Directions ->
Copy out the records in full, word for word, without pictures.

Stored rows ->

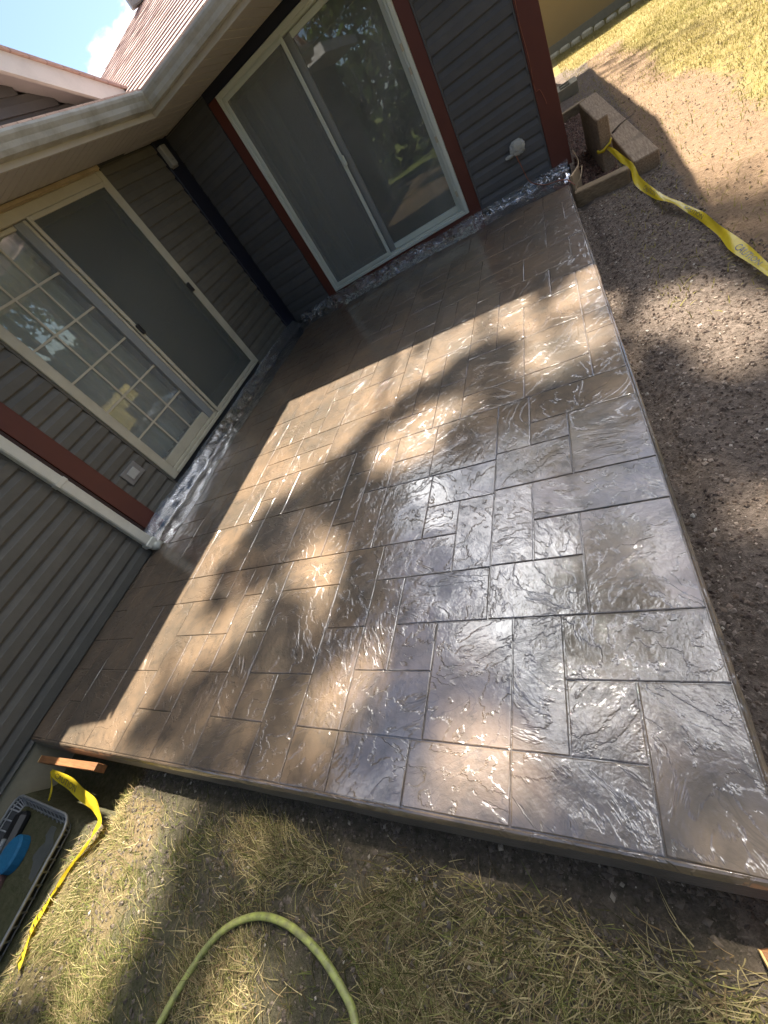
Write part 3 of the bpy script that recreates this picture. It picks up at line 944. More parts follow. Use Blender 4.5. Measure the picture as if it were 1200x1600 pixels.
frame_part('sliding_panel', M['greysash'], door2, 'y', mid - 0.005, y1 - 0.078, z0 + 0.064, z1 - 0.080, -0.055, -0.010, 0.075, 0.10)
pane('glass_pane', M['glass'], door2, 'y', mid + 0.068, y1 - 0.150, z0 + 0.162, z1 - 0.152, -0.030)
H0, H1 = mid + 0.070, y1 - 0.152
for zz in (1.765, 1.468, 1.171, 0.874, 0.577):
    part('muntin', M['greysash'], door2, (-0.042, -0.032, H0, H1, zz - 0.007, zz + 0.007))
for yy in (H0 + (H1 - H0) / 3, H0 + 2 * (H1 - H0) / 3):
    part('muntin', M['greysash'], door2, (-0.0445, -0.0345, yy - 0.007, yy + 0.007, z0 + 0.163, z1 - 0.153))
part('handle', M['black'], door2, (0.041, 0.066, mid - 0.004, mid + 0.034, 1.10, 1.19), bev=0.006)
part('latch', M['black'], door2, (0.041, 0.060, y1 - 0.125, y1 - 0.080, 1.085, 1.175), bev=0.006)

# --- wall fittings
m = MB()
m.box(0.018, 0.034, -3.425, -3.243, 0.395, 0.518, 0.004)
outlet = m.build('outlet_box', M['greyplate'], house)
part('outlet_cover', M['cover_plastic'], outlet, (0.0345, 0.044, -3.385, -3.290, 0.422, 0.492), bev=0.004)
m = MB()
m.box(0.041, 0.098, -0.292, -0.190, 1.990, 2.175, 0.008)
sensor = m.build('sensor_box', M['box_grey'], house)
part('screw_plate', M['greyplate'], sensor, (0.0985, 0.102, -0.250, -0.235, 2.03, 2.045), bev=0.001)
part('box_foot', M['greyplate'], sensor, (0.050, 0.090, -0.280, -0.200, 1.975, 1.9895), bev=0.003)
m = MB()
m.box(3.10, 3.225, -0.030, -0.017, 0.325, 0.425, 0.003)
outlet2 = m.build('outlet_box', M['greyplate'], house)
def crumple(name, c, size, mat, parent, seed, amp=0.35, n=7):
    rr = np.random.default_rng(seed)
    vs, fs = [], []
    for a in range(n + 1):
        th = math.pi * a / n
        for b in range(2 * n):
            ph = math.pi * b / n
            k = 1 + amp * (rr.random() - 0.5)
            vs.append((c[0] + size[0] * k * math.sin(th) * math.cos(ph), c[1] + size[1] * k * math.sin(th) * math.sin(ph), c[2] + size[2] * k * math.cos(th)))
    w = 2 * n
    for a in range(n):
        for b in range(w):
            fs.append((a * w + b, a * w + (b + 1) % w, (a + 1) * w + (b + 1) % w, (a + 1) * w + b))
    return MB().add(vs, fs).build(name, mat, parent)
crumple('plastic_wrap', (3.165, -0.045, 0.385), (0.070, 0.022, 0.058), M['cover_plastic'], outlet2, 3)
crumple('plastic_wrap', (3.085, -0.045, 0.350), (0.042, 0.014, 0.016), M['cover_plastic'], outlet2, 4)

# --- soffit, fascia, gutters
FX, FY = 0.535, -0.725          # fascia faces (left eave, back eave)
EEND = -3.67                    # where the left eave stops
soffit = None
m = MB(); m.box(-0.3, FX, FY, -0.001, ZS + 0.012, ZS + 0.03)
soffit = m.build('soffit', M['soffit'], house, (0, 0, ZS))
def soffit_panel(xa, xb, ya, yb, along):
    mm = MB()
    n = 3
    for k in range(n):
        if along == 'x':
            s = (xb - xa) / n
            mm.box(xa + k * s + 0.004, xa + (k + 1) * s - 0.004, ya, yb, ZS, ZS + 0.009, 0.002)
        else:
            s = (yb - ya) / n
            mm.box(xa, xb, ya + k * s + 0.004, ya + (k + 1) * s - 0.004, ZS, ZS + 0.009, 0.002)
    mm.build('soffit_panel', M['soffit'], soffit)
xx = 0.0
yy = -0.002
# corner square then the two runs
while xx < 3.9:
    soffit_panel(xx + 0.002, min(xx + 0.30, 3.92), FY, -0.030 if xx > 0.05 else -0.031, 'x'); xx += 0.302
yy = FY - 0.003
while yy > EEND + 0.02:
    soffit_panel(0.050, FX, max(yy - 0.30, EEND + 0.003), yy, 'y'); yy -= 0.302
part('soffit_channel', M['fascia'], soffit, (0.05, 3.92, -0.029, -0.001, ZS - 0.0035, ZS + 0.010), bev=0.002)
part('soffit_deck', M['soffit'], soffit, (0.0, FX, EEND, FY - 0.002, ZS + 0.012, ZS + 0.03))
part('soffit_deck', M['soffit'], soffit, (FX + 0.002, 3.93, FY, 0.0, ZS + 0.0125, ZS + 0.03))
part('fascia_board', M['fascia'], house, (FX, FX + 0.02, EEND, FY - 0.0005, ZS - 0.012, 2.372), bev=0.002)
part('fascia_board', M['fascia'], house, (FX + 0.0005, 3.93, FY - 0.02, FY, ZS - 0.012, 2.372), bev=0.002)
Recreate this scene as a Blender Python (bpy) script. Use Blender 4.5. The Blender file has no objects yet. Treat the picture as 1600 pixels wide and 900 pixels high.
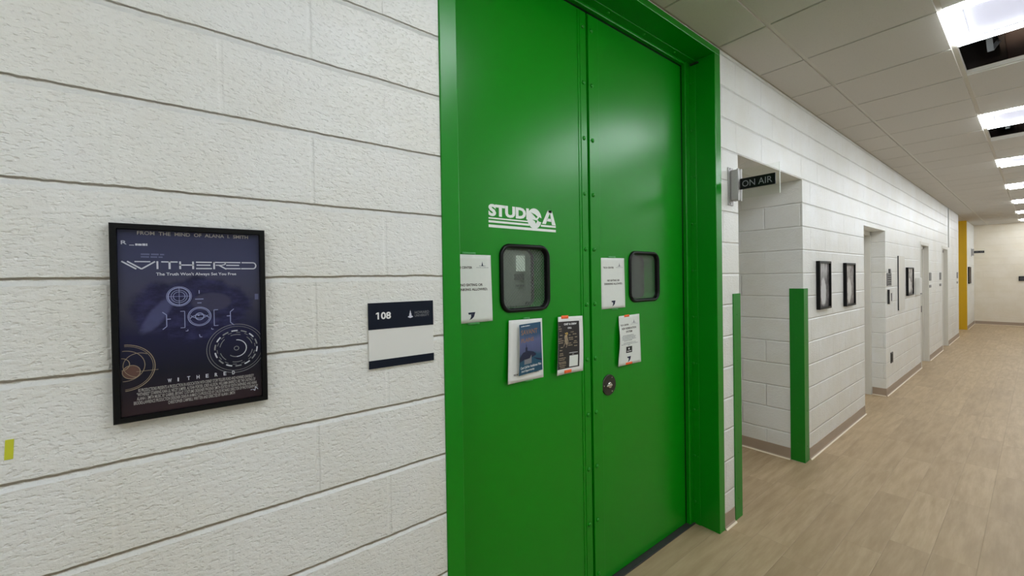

Written response ->
Write part 3 of the bpy script that recreates this picture. It picks up at line 944. More parts follow. Use Blender 4.5. Measure the picture as if it were 1200x1600 pixels.
frame_part('sliding_panel', M['greysash'], door2, 'y', mid - 0.005, y1 - 0.078, z0 + 0.064, z1 - 0.080, -0.055, -0.010, 0.075, 0.10)
pane('glass_pane', M['glass'], door2, 'y', mid + 0.068, y1 - 0.150, z0 + 0.162, z1 - 0.152, -0.030)
H0, H1 = mid + 0.070, y1 - 0.152
for zz in (1.765, 1.468, 1.171, 0.874, 0.577):
    part('muntin', M['greysash'], door2, (-0.042, -0.032, H0, H1, zz - 0.007, zz + 0.007))
for yy in (H0 + (H1 - H0) / 3, H0 + 2 * (H1 - H0) / 3):
    part('muntin', M['greysash'], door2, (-0.0445, -0.0345, yy - 0.007, yy + 0.007, z0 + 0.163, z1 - 0.153))
part('handle', M['black'], door2, (0.041, 0.066, mid - 0.004, mid + 0.034, 1.10, 1.19), bev=0.006)
part('latch', M['black'], door2, (0.041, 0.060, y1 - 0.125, y1 - 0.080, 1.085, 1.175), bev=0.006)

# --- wall fittings
m = MB()
m.box(0.018, 0.034, -3.425, -3.243, 0.395, 0.518, 0.004)
outlet = m.build('outlet_box', M['greyplate'], house)
part('outlet_cover', M['cover_plastic'], outlet, (0.0345, 0.044, -3.385, -3.290, 0.422, 0.492), bev=0.004)
m = MB()
m.box(0.041, 0.098, -0.292, -0.190, 1.990, 2.175, 0.008)
sensor = m.build('sensor_box', M['box_grey'], house)
part('screw_plate', M['greyplate'], sensor, (0.0985, 0.102, -0.250, -0.235, 2.03, 2.045), bev=0.001)
part('box_foot', M['greyplate'], sensor, (0.050, 0.090, -0.280, -0.200, 1.975, 1.9895), bev=0.003)
m = MB()
m.box(3.10, 3.225, -0.030, -0.017, 0.325, 0.425, 0.003)
outlet2 = m.build('outlet_box', M['greyplate'], house)
def crumple(name, c, size, mat, parent, seed, amp=0.35, n=7):
    rr = np.random.default_rng(seed)
    vs, fs = [], []
    for a in range(n + 1):
        th = math.pi * a / n
        for b in range(2 * n):
            ph = math.pi * b / n
            k = 1 + amp * (rr.random() - 0.5)
            vs.append((c[0] + size[0] * k * math.sin(th) * math.cos(ph), c[1] + size[1] * k * math.sin(th) * math.sin(ph), c[2] + size[2] * k * math.cos(th)))
    w = 2 * n
    for a in range(n):
        for b in range(w):
            fs.append((a * w + b, a * w + (b + 1) % w, (a + 1) * w + (b + 1) % w, (a + 1) * w + b))
    return MB().add(vs, fs).build(name, mat, parent)
crumple('plastic_wrap', (3.165, -0.045, 0.385), (0.070, 0.022, 0.058), M['cover_plastic'], outlet2, 3)
crumple('plastic_wrap', (3.085, -0.045, 0.350), (0.042, 0.014, 0.016), M['cover_plastic'], outlet2, 4)

# --- soffit, fascia, gutters
FX, FY = 0.535, -0.725          # fascia faces (left eave, back eave)
EEND = -3.67                    # where the left eave stops
soffit = None
m = MB(); m.box(-0.3, FX, FY, -0.001, ZS + 0.012, ZS + 0.03)
soffit = m.build('soffit', M['soffit'], house, (0, 0, ZS))
def soffit_panel(xa, xb, ya, yb, along):
    mm = MB()
    n = 3
    for k in range(n):
        if along == 'x':
            s = (xb - xa) / n
            mm.box(xa + k * s + 0.004, xa + (k + 1) * s - 0.004, ya, yb, ZS, ZS + 0.009, 0.002)
        else:
            s = (yb - ya) / n
            mm.box(xa, xb, ya + k * s + 0.004, ya + (k + 1) * s - 0.004, ZS, ZS + 0.009, 0.002)
    mm.build('soffit_panel', M['soffit'], soffit)
xx = 0.0
yy = -0.002
# corner square then the two runs
while xx < 3.9:
    soffit_panel(xx + 0.002, min(xx + 0.30, 3.92), FY, -0.030 if xx > 0.05 else -0.031, 'x'); xx += 0.302
yy = FY - 0.003
while yy > EEND + 0.02:
    soffit_panel(0.050, FX, max(yy - 0.30, EEND + 0.003), yy, 'y'); yy -= 0.302
part('soffit_channel', M['fascia'], soffit, (0.05, 3.92, -0.029, -0.001, ZS - 0.0035, ZS + 0.010), bev=0.002)
part('soffit_deck', M['soffit'], soffit, (0.0, FX, EEND, FY - 0.002, ZS + 0.012, ZS + 0.03))
part('soffit_deck', M['soffit'], soffit, (FX + 0.002, 3.93, FY, 0.0, ZS + 0.0125, ZS + 0.03))
part('fascia_board', M['fascia'], house, (FX, FX + 0.02, EEND, FY - 0.0005, ZS - 0.012, 2.372), bev=0.002)
part('fascia_board', M['fascia'], house, (FX + 0.0005, 3.93, FY - 0.02, FY, ZS - 0.012, 2.372), bev=0.002)
Recreate this scene as a Blender Python (bpy) script. Use Blender 4.5. The Blender file has no objects yet. Treat the picture as 1600 pixels wide and 900 pixels high.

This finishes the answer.